MATERIAL FOR THE TASK
--- Begin ---
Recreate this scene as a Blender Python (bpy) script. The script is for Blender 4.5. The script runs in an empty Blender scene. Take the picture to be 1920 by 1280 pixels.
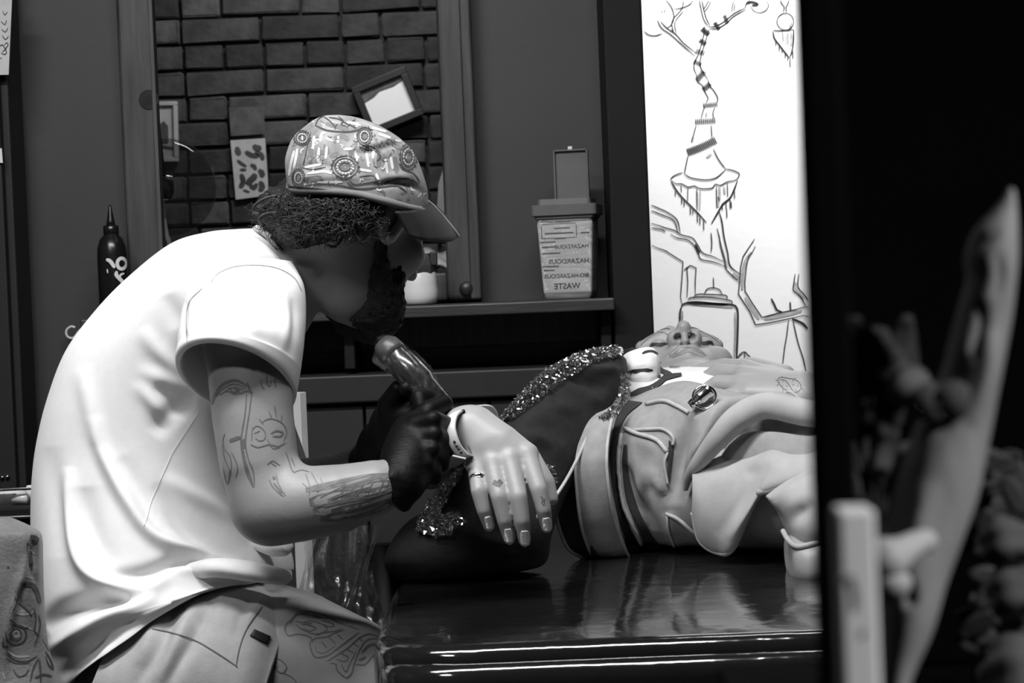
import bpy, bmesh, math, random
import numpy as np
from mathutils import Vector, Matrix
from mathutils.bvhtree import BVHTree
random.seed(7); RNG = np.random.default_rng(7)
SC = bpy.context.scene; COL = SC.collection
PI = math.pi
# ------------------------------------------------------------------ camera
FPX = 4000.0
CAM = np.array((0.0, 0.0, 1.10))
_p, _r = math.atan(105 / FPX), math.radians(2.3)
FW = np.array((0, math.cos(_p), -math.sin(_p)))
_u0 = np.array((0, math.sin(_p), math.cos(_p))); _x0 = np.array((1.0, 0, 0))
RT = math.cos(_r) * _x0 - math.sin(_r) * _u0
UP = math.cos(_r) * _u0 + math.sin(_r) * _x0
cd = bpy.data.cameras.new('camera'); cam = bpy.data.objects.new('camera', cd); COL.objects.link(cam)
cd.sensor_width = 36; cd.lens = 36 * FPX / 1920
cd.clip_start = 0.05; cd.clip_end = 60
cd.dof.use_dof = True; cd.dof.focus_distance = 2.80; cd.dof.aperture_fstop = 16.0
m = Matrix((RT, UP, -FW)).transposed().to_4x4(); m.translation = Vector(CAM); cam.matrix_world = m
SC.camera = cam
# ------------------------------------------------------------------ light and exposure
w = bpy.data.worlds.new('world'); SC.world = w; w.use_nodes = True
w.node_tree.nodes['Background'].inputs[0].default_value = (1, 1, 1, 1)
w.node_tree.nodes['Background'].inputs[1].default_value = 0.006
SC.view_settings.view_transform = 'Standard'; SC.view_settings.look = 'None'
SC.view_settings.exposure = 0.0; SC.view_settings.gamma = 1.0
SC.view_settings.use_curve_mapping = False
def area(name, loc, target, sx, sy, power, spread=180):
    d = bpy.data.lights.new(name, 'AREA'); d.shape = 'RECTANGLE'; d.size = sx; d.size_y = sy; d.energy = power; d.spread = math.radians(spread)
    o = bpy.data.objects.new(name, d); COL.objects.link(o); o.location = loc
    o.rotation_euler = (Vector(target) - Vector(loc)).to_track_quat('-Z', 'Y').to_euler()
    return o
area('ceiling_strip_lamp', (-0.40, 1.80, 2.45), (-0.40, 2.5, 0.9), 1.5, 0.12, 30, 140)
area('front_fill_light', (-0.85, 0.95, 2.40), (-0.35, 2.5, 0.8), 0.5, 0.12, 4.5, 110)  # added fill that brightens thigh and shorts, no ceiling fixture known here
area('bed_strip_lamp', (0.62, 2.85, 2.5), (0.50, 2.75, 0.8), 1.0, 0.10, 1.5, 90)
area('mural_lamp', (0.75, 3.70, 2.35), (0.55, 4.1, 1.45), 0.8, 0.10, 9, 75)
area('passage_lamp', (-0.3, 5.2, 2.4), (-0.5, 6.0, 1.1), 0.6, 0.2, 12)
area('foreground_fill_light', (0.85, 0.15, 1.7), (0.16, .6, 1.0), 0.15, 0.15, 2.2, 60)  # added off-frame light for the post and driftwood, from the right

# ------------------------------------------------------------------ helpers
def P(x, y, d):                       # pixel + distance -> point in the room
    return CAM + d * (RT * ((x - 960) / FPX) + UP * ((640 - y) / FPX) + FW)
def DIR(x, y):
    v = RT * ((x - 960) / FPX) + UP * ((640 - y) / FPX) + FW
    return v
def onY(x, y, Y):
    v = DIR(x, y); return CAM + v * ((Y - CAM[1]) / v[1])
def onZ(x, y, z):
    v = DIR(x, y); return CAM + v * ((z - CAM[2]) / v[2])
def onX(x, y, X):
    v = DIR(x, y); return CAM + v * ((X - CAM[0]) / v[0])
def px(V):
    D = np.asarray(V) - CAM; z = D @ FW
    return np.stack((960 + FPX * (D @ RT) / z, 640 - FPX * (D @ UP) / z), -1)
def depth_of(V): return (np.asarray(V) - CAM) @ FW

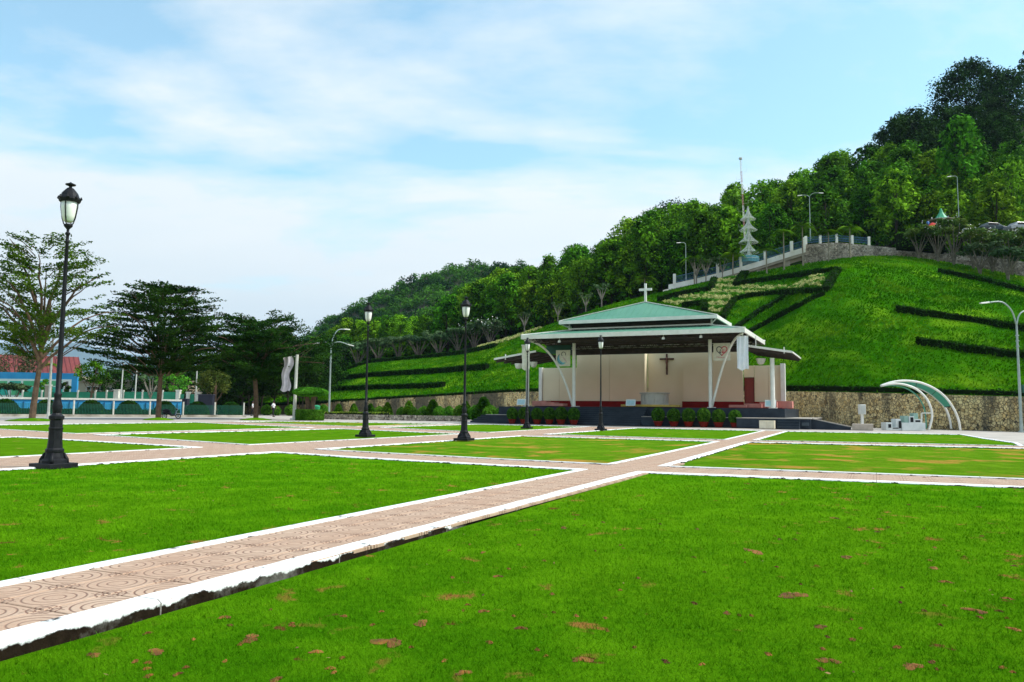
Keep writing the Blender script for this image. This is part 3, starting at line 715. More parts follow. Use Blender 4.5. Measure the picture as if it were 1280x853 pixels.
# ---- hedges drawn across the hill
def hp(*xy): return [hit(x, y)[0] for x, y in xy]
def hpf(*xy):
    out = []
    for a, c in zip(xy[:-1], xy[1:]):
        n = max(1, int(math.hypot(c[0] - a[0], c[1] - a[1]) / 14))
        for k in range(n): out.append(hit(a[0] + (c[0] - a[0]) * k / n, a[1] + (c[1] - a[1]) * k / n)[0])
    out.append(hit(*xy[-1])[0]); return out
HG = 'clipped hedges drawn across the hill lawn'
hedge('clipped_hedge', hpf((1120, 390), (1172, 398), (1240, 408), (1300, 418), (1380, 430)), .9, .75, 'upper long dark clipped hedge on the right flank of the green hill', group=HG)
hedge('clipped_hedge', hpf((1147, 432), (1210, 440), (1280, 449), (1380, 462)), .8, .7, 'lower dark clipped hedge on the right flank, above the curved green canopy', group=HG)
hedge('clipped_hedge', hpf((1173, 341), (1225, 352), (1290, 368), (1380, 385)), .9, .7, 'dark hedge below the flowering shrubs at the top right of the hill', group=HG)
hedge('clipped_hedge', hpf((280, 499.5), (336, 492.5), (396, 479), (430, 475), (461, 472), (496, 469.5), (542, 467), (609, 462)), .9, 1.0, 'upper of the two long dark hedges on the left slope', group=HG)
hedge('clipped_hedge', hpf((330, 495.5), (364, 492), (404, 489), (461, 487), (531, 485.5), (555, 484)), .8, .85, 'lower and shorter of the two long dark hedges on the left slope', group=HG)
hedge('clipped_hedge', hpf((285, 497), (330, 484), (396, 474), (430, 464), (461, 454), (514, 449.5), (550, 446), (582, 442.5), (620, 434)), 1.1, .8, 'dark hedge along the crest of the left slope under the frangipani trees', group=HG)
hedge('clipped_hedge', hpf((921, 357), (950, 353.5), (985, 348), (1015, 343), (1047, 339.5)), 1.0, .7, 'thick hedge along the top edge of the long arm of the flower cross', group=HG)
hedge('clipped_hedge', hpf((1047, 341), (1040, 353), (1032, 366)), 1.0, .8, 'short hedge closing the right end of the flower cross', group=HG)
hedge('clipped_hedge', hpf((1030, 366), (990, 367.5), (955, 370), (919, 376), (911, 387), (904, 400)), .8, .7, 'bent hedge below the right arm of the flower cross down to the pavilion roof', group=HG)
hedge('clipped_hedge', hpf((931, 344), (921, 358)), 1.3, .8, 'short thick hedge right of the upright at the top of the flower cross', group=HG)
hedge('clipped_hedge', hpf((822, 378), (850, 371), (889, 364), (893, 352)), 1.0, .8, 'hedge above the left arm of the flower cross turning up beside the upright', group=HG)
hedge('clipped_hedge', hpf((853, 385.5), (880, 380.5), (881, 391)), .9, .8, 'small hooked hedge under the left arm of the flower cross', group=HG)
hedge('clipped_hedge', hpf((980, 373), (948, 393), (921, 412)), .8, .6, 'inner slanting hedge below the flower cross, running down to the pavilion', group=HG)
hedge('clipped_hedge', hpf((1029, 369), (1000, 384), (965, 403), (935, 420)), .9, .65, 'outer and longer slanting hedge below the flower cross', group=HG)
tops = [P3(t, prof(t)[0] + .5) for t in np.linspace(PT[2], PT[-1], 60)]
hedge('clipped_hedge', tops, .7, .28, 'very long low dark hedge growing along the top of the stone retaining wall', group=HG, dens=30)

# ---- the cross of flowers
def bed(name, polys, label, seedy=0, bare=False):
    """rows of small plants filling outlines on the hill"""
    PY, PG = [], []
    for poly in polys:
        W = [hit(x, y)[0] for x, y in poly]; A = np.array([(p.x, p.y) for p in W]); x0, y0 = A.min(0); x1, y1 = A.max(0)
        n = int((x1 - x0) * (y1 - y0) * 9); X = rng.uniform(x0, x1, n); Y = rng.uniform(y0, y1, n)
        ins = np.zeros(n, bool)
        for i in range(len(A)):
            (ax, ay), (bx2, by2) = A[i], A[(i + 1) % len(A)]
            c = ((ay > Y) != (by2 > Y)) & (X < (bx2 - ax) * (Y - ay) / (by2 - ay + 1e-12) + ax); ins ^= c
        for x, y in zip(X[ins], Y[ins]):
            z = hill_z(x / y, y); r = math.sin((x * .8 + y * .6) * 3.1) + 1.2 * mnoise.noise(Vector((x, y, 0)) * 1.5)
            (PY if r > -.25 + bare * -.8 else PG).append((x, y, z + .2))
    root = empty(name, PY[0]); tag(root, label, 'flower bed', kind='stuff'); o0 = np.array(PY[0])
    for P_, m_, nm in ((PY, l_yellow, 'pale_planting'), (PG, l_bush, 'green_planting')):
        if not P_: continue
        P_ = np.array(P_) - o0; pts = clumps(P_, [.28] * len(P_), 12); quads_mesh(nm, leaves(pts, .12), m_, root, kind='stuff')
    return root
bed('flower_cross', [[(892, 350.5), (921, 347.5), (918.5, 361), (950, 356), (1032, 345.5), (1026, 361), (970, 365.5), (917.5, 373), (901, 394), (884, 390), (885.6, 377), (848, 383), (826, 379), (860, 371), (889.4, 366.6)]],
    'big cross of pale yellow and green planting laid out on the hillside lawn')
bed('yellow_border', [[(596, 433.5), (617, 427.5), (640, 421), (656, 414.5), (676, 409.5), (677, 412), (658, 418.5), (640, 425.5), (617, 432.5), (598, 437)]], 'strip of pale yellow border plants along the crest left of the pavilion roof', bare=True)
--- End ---
CHALLENGE
Read the entries and pick out all lines that include the word "pixels".

THE OUTPUT
Recreate this scene as a Blender Python (bpy) script. The script is for Blender 4.5. The script runs in an empty Blender scene. Take the picture to be 1920 by 1280 pixels.
Keep writing the Blender script for this image. This is part 3, starting at line 715. More parts follow. Use Blender 4.5. Measure the picture as if it were 1280x853 pixels.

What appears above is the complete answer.